For Toh, however, this would all depend on certain factors.

“Of course it would be good to have that extra source of income from licensing. However, it is generally not easy to get licensees before having some kind of a performance track record. Also, it is hard to manage licensees without any experience in operations, whether in terms of expectations, problem anticipation and resolution, quality control, brand management, and others,” she explained.

Also, if the license being offered is not exclusive in nature, the potential licensee may not find the exclusive, that means there can be no other licensees for the brand. This may then stunt or limit the startup’s business growth opportunities. In the mind of a potential investor, this may be less than ideal.

“Overall, startups should be cautious about committing to an exclusive license over a long time period,” Toh advised.

It all begins with IP

To develop a solid licensing strategy that will help win the investors over, startups should go back to IP. They must first pay attention to their IP assets and build a robust portfolio covering all their bases.

“Start small, but start,” added Selvam. “Get basic IP protection on all sides, be it trademarks, copyrights, designs, domain names or a patent. Document everything and educate the team about the importance of IP and how their small mistake can cost the company in terms of protecting the IP they create. This will lead to building IP portfolios that can then be leveraged to generate revenue.”

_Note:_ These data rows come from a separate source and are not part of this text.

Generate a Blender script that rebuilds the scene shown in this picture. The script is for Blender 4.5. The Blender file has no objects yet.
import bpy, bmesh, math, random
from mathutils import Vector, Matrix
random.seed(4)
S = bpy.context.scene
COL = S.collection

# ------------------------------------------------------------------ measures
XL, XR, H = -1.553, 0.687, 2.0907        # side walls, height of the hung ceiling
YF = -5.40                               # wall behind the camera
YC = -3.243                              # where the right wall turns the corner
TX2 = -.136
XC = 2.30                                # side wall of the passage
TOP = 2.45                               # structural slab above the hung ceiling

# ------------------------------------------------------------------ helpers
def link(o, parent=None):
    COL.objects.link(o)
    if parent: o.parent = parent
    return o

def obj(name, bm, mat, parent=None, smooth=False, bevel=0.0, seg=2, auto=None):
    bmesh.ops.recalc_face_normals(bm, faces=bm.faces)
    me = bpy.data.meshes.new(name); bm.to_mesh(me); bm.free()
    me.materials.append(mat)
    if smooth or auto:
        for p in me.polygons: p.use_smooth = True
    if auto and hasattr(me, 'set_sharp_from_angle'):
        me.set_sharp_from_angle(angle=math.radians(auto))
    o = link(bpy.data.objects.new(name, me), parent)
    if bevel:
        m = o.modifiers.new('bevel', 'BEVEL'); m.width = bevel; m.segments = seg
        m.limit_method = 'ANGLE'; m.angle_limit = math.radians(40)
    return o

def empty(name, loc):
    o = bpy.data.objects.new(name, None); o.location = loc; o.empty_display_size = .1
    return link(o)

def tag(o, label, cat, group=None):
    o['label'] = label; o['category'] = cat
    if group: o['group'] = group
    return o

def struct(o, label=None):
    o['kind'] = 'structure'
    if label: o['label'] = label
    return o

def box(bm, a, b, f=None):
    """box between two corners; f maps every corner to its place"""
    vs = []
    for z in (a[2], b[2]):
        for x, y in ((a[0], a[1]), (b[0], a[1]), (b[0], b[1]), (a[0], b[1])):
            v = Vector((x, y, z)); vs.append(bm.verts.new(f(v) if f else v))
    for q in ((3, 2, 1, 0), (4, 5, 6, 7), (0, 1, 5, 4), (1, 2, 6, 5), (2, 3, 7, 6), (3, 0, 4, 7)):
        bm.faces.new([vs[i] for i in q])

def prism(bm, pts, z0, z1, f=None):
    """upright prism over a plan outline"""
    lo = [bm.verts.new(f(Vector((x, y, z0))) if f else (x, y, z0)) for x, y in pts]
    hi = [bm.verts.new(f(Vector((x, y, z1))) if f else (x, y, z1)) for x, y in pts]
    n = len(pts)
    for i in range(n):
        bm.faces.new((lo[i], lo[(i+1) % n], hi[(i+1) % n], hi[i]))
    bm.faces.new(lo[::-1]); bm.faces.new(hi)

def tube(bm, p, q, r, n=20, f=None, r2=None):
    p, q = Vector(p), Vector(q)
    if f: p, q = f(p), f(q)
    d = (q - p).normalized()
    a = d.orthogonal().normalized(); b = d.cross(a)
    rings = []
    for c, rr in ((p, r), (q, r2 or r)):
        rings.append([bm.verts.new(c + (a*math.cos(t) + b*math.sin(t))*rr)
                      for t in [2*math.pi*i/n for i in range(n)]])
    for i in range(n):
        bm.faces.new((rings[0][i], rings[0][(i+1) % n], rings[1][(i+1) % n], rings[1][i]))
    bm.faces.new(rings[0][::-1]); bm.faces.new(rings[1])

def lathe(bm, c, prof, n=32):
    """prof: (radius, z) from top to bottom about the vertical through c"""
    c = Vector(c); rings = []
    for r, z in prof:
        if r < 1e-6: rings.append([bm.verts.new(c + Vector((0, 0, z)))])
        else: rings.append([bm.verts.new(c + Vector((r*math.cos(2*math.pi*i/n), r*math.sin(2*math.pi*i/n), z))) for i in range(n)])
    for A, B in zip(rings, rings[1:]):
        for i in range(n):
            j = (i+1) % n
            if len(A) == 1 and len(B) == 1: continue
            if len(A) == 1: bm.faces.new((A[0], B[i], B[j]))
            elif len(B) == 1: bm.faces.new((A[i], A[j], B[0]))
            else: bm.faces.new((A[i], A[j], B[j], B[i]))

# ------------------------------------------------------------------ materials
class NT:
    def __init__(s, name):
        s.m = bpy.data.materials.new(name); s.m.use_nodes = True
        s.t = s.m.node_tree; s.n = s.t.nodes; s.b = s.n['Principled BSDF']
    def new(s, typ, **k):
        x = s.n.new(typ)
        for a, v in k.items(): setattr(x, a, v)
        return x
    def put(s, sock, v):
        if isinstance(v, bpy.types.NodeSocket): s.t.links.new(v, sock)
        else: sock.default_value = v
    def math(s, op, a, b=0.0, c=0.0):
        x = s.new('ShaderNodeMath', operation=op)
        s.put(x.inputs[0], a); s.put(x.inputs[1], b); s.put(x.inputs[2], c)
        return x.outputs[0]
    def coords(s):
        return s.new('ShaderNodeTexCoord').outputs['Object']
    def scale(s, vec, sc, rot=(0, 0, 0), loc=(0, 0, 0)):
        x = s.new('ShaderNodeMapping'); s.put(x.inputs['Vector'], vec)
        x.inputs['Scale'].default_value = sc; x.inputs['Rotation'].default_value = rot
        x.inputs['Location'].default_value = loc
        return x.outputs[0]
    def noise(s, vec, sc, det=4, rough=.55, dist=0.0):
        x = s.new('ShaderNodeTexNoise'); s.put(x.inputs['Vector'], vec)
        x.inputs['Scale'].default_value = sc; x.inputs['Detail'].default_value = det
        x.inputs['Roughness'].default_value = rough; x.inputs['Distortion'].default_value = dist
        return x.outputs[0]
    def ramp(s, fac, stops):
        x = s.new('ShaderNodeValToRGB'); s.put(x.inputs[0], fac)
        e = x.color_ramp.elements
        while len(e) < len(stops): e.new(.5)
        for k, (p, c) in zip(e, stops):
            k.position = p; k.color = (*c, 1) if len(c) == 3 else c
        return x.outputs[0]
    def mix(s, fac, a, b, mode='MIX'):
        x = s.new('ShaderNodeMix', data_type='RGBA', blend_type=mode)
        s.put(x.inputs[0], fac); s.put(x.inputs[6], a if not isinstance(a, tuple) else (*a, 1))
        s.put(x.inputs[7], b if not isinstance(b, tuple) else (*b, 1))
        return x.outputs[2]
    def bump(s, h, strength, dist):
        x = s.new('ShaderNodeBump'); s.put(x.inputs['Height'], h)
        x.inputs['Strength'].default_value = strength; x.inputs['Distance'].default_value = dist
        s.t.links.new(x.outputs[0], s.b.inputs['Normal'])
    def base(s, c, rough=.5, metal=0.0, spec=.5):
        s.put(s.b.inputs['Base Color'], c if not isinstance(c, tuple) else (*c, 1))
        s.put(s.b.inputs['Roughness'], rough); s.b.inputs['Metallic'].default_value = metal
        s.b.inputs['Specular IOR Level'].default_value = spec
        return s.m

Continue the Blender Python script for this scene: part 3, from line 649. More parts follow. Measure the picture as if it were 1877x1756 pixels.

But then again, that takes us back to the fact that startups usually have limited funds. Kewalramani says a balance should be struck to solve this problem. He explained: “While it is quintessential for a startup to build a robust IP portfolio, it should be a balanced approach as any startup has limited funds. The idea is to build an effective IP portfolio and keep future licensing options open at a cost that does not jeopardize the active current business of the startup. Many times we deploy strategies like cost reduction, postponement of bigger expenses like international filings and others to ensure that a startup doesn’t have to choose between running their business and developing an IP portfolio.”

Considering that developing an IP portfolio requires business and legal know-how, it is also important to seek the help of law firms with a regional or global presence. By hiring their services, startups will be better able to identify gaps in their IP portfolios and remain adequately covered as they penetrate foreign markets. This is critical because IP rights are territorial in nature.

“Startups should recognize the value of their own IP and not let the lack of resources stop them from building an IP portfolio,” said Toh, citing the many ways by which startups can acquire funding for their IP filings such as through government grants and industry awards.

There was a time when a startup company’s IP portfolio did not matter much to VC firms. Instead, venture capitalists were on the lookout for its management team. Eventually, they would decide to put their money in a startup with a strong and seasoned management team whose members boast of solid track records in their industry.

That was the priority.

Now, the landscape of venture capital funding has changed in terms of the factors that drive VC transactions. Venture capitalists are now looking at a startup’s IP assets through a different lens.

Startup companies aiming to acquire funding should suit up and “showcase” themselves in front of this lens if they want to grow, deliver better products and services and solidify their foothold in the industry. They can do this by building a strong IP portfolio and licensing strategy – before facing angel investors and VC firms.